--- begin ---

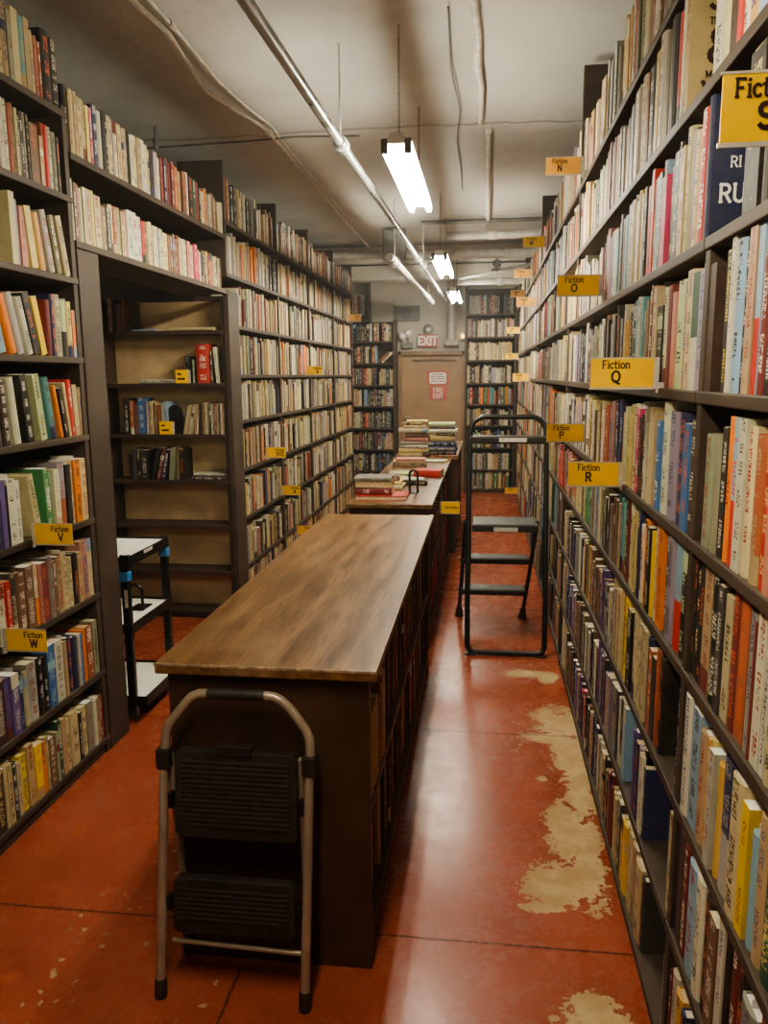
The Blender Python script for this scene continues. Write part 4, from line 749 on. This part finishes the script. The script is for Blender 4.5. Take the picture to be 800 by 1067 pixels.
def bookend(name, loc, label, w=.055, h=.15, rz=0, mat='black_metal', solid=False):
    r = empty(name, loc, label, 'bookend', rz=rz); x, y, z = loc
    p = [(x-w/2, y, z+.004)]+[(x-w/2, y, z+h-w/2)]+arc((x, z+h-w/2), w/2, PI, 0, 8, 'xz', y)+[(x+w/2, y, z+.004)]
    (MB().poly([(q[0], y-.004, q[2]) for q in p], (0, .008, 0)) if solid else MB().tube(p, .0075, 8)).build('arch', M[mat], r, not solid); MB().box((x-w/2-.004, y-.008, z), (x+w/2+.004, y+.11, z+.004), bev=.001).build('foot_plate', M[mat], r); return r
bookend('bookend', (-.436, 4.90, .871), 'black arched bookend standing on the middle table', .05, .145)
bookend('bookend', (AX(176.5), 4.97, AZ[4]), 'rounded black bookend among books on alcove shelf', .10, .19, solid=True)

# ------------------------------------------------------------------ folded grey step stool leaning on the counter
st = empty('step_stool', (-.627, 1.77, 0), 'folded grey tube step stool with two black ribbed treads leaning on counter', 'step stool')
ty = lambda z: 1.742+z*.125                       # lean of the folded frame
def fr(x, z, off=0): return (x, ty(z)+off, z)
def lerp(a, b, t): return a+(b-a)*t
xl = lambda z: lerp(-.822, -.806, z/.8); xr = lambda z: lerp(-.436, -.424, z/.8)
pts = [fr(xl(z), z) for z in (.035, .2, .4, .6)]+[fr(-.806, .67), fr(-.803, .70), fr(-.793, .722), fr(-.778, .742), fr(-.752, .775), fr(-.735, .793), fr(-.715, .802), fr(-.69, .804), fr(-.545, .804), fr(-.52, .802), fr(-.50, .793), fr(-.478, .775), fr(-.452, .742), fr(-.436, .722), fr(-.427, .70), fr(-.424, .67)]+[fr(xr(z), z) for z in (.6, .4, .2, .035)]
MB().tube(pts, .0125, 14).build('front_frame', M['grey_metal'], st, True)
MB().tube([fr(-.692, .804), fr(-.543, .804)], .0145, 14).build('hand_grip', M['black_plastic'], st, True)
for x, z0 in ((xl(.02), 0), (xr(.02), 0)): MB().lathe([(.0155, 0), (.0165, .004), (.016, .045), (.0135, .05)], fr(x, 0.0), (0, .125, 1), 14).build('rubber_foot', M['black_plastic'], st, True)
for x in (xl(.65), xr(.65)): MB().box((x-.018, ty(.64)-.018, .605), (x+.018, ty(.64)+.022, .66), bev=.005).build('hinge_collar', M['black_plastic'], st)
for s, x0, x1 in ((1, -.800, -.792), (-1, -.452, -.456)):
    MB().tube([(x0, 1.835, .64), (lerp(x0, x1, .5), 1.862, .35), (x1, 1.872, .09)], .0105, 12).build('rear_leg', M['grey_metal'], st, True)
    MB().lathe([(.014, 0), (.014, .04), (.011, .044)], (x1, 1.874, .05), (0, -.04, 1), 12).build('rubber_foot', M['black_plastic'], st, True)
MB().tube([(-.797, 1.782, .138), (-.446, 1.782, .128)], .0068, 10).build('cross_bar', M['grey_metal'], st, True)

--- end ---

- **Exercise aim**: Print each line of the material above exactly, with the pictures removed from your copy.

- **Response**:
The Blender Python script for this scene continues. Write part 4, from line 749 on. This part finishes the script. The script is for Blender 4.5. Take the picture to be 800 by 1067 pixels.
def bookend(name, loc, label, w=.055, h=.15, rz=0, mat='black_metal', solid=False):
    r = empty(name, loc, label, 'bookend', rz=rz); x, y, z = loc
    p = [(x-w/2, y, z+.004)]+[(x-w/2, y, z+h-w/2)]+arc((x, z+h-w/2), w/2, PI, 0, 8, 'xz', y)+[(x+w/2, y, z+.004)]
    (MB().poly([(q[0], y-.004, q[2]) for q in p], (0, .008, 0)) if solid else MB().tube(p, .0075, 8)).build('arch', M[mat], r, not solid); MB().box((x-w/2-.004, y-.008, z), (x+w/2+.004, y+.11, z+.004), bev=.001).build('foot_plate', M[mat], r); return r
bookend('bookend', (-.436, 4.90, .871), 'black arched bookend standing on the middle table', .05, .145)
bookend('bookend', (AX(176.5), 4.97, AZ[4]), 'rounded black bookend among books on alcove shelf', .10, .19, solid=True)

# ------------------------------------------------------------------ folded grey step stool leaning on the counter
st = empty('step_stool', (-.627, 1.77, 0), 'folded grey tube step stool with two black ribbed treads leaning on counter', 'step stool')
ty = lambda z: 1.742+z*.125                       # lean of the folded frame
def fr(x, z, off=0): return (x, ty(z)+off, z)
def lerp(a, b, t): return a+(b-a)*t
xl = lambda z: lerp(-.822, -.806, z/.8); xr = lambda z: lerp(-.436, -.424, z/.8)
pts = [fr(xl(z), z) for z in (.035, .2, .4, .6)]+[fr(-.806, .67), fr(-.803, .70), fr(-.793, .722), fr(-.778, .742), fr(-.752, .775), fr(-.735, .793), fr(-.715, .802), fr(-.69, .804), fr(-.545, .804), fr(-.52, .802), fr(-.50, .793), fr(-.478, .775), fr(-.452, .742), fr(-.436, .722), fr(-.427, .70), fr(-.424, .67)]+[fr(xr(z), z) for z in (.6, .4, .2, .035)]
MB().tube(pts, .0125, 14).build('front_frame', M['grey_metal'], st, True)
MB().tube([fr(-.692, .804), fr(-.543, .804)], .0145, 14).build('hand_grip', M['black_plastic'], st, True)
for x, z0 in ((xl(.02), 0), (xr(.02), 0)): MB().lathe([(.0155, 0), (.0165, .004), (.016, .045), (.0135, .05)], fr(x, 0.0), (0, .125, 1), 14).build('rubber_foot', M['black_plastic'], st, True)
for x in (xl(.65), xr(.65)): MB().box((x-.018, ty(.64)-.018, .605), (x+.018, ty(.64)+.022, .66), bev=.005).build('hinge_collar', M['black_plastic'], st)
for s, x0, x1 in ((1, -.800, -.792), (-1, -.452, -.456)):
    MB().tube([(x0, 1.835, .64), (lerp(x0, x1, .5), 1.862, .35), (x1, 1.872, .09)], .0105, 12).build('rear_leg', M['grey_metal'], st, True)
    MB().lathe([(.014, 0), (.014, .04), (.011, .044)], (x1, 1.874, .05), (0, -.04, 1), 12).build('rubber_foot', M['black_plastic'], st, True)
MB().tube([(-.797, 1.782, .138), (-.446, 1.782, .128)], .0068, 10).build('cross_bar', M['grey_metal'], st, True)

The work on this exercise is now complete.